• REQUIRED WORK: Reproduce the listing word for word, leaving every picture behind.

------ RECORDS PROVIDED ------

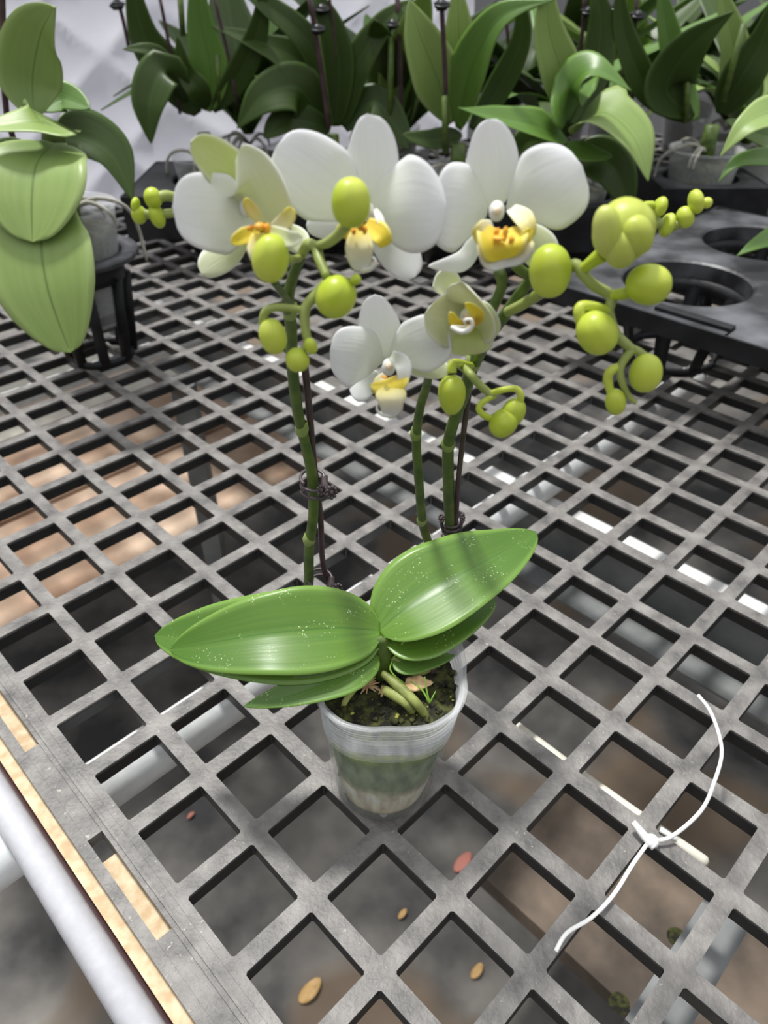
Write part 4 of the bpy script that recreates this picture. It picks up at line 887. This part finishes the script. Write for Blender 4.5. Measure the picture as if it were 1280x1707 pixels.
# stakes, green spikes and clips among the background plants
def minclip(p, lab):
    root = empty('claw_clip', p, lab, 'clip', 'dark clips on the background stakes'); b = MB(); b.blob(p, .008, 'darkclip', 10, .6, 3, (1.1, 1, .8)); b.build('body', root)
    for s_ in (-1, 1):
        b = MB(); b.tube(ringpts(np.array(p), np.array([1., 0, 0]), np.array([0, 1., .2]), .0095, s_*.3, s_*2.6), .0018, 'darkclip', 6, sub=1); b.build('claw_arm', root)
for i, (x0, y0, x1, y1, yw, r, clips) in enumerate(((190, -20, 215, 80, 1.05, .0035, ((195, 8),)), (265, -10, 300, 190, .99, .003, ()), (355, -10, 395, 170, 1.0, .003, ()), (515, -10, 548, 215, .97, .0045, ((530, 48),)),
        (548, -10, 560, 100, 1.0, .0025, ((537, 15),)), (662, -10, 668, 230, 1.0, .0045, ((655, 40),)), (735, -10, 745, 262, .90, .0040, ((736, 8),)), (838, -10, 850, 120, .98, .003, ()),
        (975, -10, 962, 120, .96, .0035, ((980, 20),)), (1030, -10, 1010, 160, .95, .003, ((1027, 14),)), (1062, -10, 1045, 190, .95, .003, ((1063, 26),)))):
    b = MB(); b.tube([Y(x0, y0, yw), Y((x0+x1)/2+2, (y0+y1)/2, yw), Y(x1, y1, yw)], r*.8, 'stake', 8, sub=3)
    where = ['the left end, before the white film', 'the dark orchid, left side', 'the dark orchid, right side', 'the gap above the upper middle flower', 'the gap above the upper middle flower, thinner', 'the gap left of the upright pale leaf',
             'the front of the upright pale leaf', 'the arching leaf, right of it', 'the folded-leaf orchid, right behind', 'the top edge right of the folded leaf', 'the top edge, rightmost of the background stakes'][i]
    tag(b.build('plant_stake'), 'dark thin stake at '+where, 'stake', 'background stakes')
    for (x, y) in clips: minclip(Y(x, y, yw-.008), 'small dark clip on the stake at '+where)
for i, (x0, y0, x1, y1, yw, w) in enumerate(((528, 60, 552, 210, .98, 'behind the upper middle flower'), (362, 90, 366, 175, 1.0, 'over the grey-rooted pot'), (652, 60, 650, 215, .99, 'left of the pale upright leaf'), (741, 160, 742, 255, .89, 'below the pale upright leaf'),
        (972, 60, 972, 110, .97, 'behind the folded leaf'), (1050, 60, 1044, 190, .94, 'above the large leaf at right'), (1240, 40, 1205, 170, .90, 'at the upper right corner'), (1148, 120, 1142, 205, .92, 'left of the white roots'), (300, -10, 305, 60, 1.0, 'at the top left, before the dark leaves'))):
    b = MB(); b.tube([Y(x0, y0, yw), Y(x1, y1, yw)], .0042, 'stem', 8, sub=1)
    tag(b.build('flower_spike'), 'cut green flower spike '+w, 'flower spike', 'green spikes in the background')
for o in bpy.data.objects:
    if '_o' in o: del o['_o']
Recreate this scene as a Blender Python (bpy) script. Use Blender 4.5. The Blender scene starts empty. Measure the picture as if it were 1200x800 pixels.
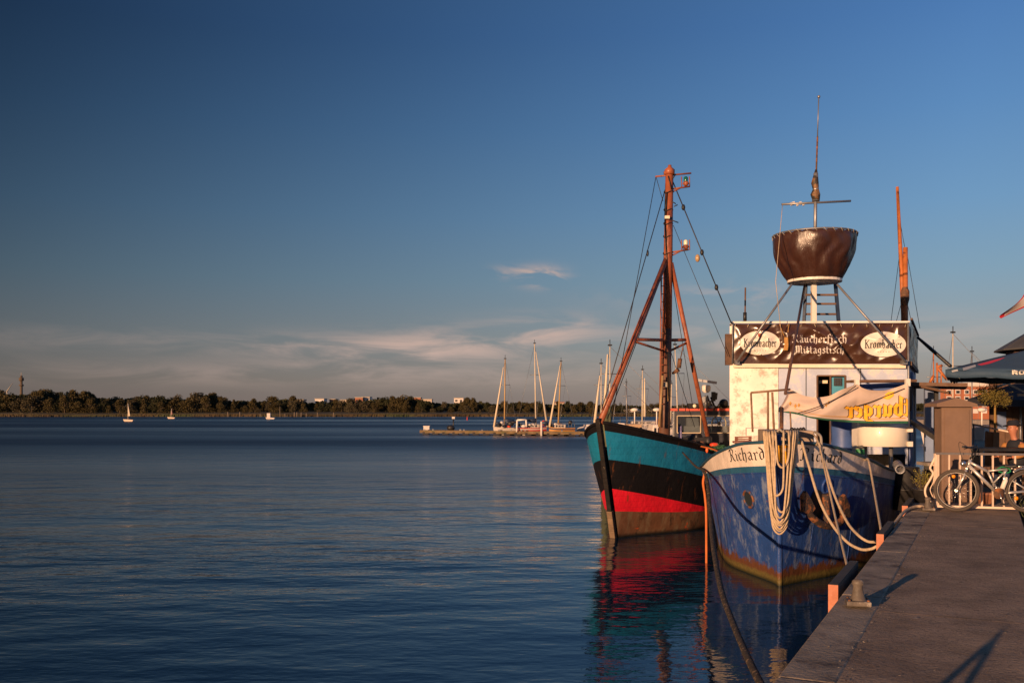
import bpy, bmesh, math, random
from mathutils import Vector, Matrix, noise
random.seed(11)
R = math.radians
V = Vector
S = bpy.context.scene
COL = S.collection
FPX, H, HY = 1100.0, 2.9, 480.0       # focal length in photo pixels, eye height over water, horizon row
QZ = 1.3                               # quay height over water

# ---------------------------------------------------------------- camera, sky, sun, exposure
cam_d = bpy.data.cameras.new('camera'); cam = bpy.data.objects.new('camera', cam_d); COL.objects.link(cam)
cam.location = (0, 0, H); cam.rotation_euler = (R(90), 0, 0)
cam_d.sensor_width = 36; cam_d.lens = 36 * FPX / 1200
cam_d.shift_y = (HY - 400) / 1200
cam_d.clip_end = 6000; cam_d.clip_start = 0.05
S.camera = cam
SUN_EL, SUN_AZ = 6.8, 216.0            # azimuth clockwise from +Y
world = bpy.data.worlds.new('World'); S.world = world; world.use_nodes = True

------

• ANSWER TO THIS EXERCISE:
Write part 4 of the bpy script that recreates this picture. It picks up at line 887. This part finishes the script. Write for Blender 4.5. Measure the picture as if it were 1280x1707 pixels.
# stakes, green spikes and clips among the background plants
def minclip(p, lab):
    root = empty('claw_clip', p, lab, 'clip', 'dark clips on the background stakes'); b = MB(); b.blob(p, .008, 'darkclip', 10, .6, 3, (1.1, 1, .8)); b.build('body', root)
    for s_ in (-1, 1):
        b = MB(); b.tube(ringpts(np.array(p), np.array([1., 0, 0]), np.array([0, 1., .2]), .0095, s_*.3, s_*2.6), .0018, 'darkclip', 6, sub=1); b.build('claw_arm', root)
for i, (x0, y0, x1, y1, yw, r, clips) in enumerate(((190, -20, 215, 80, 1.05, .0035, ((195, 8),)), (265, -10, 300, 190, .99, .003, ()), (355, -10, 395, 170, 1.0, .003, ()), (515, -10, 548, 215, .97, .0045, ((530, 48),)),
        (548, -10, 560, 100, 1.0, .0025, ((537, 15),)), (662, -10, 668, 230, 1.0, .0045, ((655, 40),)), (735, -10, 745, 262, .90, .0040, ((736, 8),)), (838, -10, 850, 120, .98, .003, ()),
        (975, -10, 962, 120, .96, .0035, ((980, 20),)), (1030, -10, 1010, 160, .95, .003, ((1027, 14),)), (1062, -10, 1045, 190, .95, .003, ((1063, 26),)))):
    b = MB(); b.tube([Y(x0, y0, yw), Y((x0+x1)/2+2, (y0+y1)/2, yw), Y(x1, y1, yw)], r*.8, 'stake', 8, sub=3)
    where = ['the left end, before the white film', 'the dark orchid, left side', 'the dark orchid, right side', 'the gap above the upper middle flower', 'the gap above the upper middle flower, thinner', 'the gap left of the upright pale leaf',
             'the front of the upright pale leaf', 'the arching leaf, right of it', 'the folded-leaf orchid, right behind', 'the top edge right of the folded leaf', 'the top edge, rightmost of the background stakes'][i]
    tag(b.build('plant_stake'), 'dark thin stake at '+where, 'stake', 'background stakes')
    for (x, y) in clips: minclip(Y(x, y, yw-.008), 'small dark clip on the stake at '+where)
for i, (x0, y0, x1, y1, yw, w) in enumerate(((528, 60, 552, 210, .98, 'behind the upper middle flower'), (362, 90, 366, 175, 1.0, 'over the grey-rooted pot'), (652, 60, 650, 215, .99, 'left of the pale upright leaf'), (741, 160, 742, 255, .89, 'below the pale upright leaf'),
        (972, 60, 972, 110, .97, 'behind the folded leaf'), (1050, 60, 1044, 190, .94, 'above the large leaf at right'), (1240, 40, 1205, 170, .90, 'at the upper right corner'), (1148, 120, 1142, 205, .92, 'left of the white roots'), (300, -10, 305, 60, 1.0, 'at the top left, before the dark leaves'))):
    b = MB(); b.tube([Y(x0, y0, yw), Y(x1, y1, yw)], .0042, 'stem', 8, sub=1)
    tag(b.build('flower_spike'), 'cut green flower spike '+w, 'flower spike', 'green spikes in the background')
for o in bpy.data.objects:
    if '_o' in o: del o['_o']
Recreate this scene as a Blender Python (bpy) script. Use Blender 4.5. The Blender scene starts empty. Measure the picture as if it were 1200x800 pixels.
import bpy, bmesh, math, random
from mathutils import Vector, Matrix, noise
random.seed(11)
R = math.radians
V = Vector
S = bpy.context.scene
COL = S.collection
FPX, H, HY = 1100.0, 2.9, 480.0       # focal length in photo pixels, eye height over water, horizon row
QZ = 1.3                               # quay height over water

# ---------------------------------------------------------------- camera, sky, sun, exposure
cam_d = bpy.data.cameras.new('camera'); cam = bpy.data.objects.new('camera', cam_d); COL.objects.link(cam)
cam.location = (0, 0, H); cam.rotation_euler = (R(90), 0, 0)
cam_d.sensor_width = 36; cam_d.lens = 36 * FPX / 1200
cam_d.shift_y = (HY - 400) / 1200
cam_d.clip_end = 6000; cam_d.clip_start = 0.05
S.camera = cam
SUN_EL, SUN_AZ = 6.8, 216.0            # azimuth clockwise from +Y
world = bpy.data.worlds.new('World'); S.world = world; world.use_nodes = True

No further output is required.